O dilema faz parte de uma série de razões pelas quais a recuperação da zona do euro provavelmente será complicada, além dos elevados custos de captação que os países da periferia enfrentam, políticas de aperto fiscal, regulamentação rígida e uma escassez generalizada de demanda.

Uma redução de dívida muito lenta também deixa as economias em dificuldades mais vulneráveis a qualquer turbulência financeira global no futuro. A dívida externa líquida do governo da Espanha e do setor privado, que chegou a quase 95 % do PIB, precisa ser refinanciada continuamente.

"A ameaça é que qualquer deslocamento do mercado financeiro, como uma parada súbita na disposição dos estrangeiros de [continuar comprando] dívida espanhola, vai gerar caos", diz Huw Pill, economista-chefe para Europa do Goldman Sachs.

A maioria dos países da periferia já recuperou alguma competitividade. Mas eles precisam avançar mais para construir superávits comerciais grandes e sustentáveis que ajudem a garantir o pagamento de sua dívida externa. Salários e preços comprimidos tornam a dívida existente mais onerosa em todos os níveis da economia. Trabalhadores espanhóis que tenham que aceitar salários menores para elevar a competitividade de seus empregadores, por exemplo, vão ter ainda mais dificuldade para manter a hipoteca em dia.

O BCE poderia ajudar ao se esforçar mais para elevar a inflação em toda a Europa, imprimindo euros e comprando ativos financeiros em grande escala. Mas o BCE não quer irritar a Alemanha, que condena o estímulo monetário. A Alemanha também poderia ajudar, ampliando investimentos e salários.

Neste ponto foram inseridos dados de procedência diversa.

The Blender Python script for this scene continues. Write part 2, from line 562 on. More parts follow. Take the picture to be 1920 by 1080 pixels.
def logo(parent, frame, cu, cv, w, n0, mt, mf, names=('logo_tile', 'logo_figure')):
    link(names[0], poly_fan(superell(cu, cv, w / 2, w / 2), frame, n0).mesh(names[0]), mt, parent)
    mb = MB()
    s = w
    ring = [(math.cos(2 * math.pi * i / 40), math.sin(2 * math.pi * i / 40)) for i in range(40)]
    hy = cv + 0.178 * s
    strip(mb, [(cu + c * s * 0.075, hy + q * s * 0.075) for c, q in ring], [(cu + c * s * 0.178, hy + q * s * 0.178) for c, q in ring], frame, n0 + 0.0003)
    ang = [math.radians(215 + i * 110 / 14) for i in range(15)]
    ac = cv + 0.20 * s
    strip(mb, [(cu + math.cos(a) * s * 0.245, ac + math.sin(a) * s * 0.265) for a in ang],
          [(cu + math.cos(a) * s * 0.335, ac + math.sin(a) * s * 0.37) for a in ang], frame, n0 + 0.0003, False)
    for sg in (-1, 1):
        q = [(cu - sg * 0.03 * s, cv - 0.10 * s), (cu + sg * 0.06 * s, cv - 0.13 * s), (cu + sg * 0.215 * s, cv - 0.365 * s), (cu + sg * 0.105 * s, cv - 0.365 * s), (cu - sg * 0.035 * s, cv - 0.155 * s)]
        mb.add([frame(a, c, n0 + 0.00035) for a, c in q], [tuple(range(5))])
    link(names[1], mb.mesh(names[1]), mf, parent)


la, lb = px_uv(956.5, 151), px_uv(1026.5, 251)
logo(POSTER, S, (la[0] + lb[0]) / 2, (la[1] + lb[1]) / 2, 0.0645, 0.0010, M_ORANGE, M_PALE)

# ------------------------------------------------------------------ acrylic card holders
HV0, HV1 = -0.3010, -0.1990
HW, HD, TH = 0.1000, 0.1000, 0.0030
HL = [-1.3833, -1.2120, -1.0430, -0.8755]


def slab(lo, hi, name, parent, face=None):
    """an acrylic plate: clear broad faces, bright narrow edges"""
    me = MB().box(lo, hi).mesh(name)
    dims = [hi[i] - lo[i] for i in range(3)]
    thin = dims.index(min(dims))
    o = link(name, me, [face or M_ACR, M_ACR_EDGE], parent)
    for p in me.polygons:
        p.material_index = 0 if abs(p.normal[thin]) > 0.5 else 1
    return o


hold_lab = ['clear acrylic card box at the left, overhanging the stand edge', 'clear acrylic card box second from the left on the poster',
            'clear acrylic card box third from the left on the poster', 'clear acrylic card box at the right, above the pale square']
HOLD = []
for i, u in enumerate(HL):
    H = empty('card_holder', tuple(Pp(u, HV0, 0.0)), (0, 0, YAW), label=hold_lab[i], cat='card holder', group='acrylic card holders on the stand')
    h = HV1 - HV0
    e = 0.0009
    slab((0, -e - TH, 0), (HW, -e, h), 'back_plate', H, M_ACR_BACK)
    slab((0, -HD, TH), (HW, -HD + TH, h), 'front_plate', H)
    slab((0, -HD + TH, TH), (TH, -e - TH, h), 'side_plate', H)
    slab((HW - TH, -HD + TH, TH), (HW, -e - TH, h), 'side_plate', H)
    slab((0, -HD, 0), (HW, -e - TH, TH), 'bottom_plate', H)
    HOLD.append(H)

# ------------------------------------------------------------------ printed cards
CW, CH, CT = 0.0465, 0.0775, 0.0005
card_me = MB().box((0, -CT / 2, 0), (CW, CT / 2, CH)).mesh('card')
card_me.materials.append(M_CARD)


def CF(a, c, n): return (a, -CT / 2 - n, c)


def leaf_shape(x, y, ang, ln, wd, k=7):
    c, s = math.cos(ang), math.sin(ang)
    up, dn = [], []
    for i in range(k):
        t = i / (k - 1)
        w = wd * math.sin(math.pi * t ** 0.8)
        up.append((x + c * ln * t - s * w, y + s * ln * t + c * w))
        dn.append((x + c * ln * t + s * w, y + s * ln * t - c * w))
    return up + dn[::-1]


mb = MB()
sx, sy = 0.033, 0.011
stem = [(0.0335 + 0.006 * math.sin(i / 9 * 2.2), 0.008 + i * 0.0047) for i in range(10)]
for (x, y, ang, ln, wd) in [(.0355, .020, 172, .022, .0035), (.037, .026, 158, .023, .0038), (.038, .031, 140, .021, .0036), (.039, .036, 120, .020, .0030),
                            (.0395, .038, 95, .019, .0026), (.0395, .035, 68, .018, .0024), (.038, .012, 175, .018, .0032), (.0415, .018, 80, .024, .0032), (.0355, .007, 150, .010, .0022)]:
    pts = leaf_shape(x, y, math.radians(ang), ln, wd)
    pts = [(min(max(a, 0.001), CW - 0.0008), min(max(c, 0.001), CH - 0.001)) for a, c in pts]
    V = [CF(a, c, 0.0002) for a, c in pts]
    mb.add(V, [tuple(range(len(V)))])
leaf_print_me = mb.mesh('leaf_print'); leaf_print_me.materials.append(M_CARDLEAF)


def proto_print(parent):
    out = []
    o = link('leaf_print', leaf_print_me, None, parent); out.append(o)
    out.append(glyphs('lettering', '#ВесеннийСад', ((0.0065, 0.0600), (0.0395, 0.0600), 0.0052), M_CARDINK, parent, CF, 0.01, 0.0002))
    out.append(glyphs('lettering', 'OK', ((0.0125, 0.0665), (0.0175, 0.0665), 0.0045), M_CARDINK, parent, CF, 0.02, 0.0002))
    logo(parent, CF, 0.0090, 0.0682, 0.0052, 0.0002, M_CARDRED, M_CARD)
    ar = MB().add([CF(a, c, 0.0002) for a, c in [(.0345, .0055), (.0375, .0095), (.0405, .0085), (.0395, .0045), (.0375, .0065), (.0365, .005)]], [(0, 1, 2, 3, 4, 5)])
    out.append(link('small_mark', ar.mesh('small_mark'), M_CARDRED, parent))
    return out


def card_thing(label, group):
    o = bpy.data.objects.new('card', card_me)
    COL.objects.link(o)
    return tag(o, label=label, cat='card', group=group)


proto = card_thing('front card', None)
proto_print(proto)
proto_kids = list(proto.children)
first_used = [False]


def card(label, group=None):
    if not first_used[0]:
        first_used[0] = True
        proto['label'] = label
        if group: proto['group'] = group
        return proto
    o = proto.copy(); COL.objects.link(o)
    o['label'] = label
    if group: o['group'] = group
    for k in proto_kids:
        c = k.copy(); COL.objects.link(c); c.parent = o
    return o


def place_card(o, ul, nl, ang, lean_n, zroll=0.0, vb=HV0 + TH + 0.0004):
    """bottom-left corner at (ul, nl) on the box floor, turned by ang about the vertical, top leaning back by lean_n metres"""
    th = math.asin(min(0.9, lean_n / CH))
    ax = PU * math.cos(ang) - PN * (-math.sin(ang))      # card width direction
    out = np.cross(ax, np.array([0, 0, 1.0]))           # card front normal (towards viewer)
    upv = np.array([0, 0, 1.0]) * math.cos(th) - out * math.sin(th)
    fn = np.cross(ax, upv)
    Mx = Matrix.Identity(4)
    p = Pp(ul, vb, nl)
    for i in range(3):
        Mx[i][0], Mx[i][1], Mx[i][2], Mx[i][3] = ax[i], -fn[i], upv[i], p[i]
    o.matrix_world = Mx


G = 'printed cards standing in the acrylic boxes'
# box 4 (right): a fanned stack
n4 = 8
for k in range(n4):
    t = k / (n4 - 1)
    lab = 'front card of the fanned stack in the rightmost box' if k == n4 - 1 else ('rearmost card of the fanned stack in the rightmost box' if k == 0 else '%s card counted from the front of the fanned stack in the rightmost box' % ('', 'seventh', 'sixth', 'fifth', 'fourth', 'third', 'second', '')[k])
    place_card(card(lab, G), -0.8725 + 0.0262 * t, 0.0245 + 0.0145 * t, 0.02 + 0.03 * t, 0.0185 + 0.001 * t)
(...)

Uma demanda e inflação mais altas no núcleo facilitaria o reequilíbrio interno do bloco. E uma redução do descomunal superávit comercial da Alemanha também enfraqueceria o euro, ajudando a competitividade da periferia. Mas a Alemanha deixou claro que o sul da Europa terá de corrigir os desequilíbrios da zona do euro sozinho, com pouca ajuda do núcleo para compensar os cortes de gastos e a redução de salários.

A Europa provavelmente vai se virar de alguma maneira, como de costume, diz Darvas, do Bruegel. Mas sem mais inflação, "vai ser um processo muito mais longo e doloroso".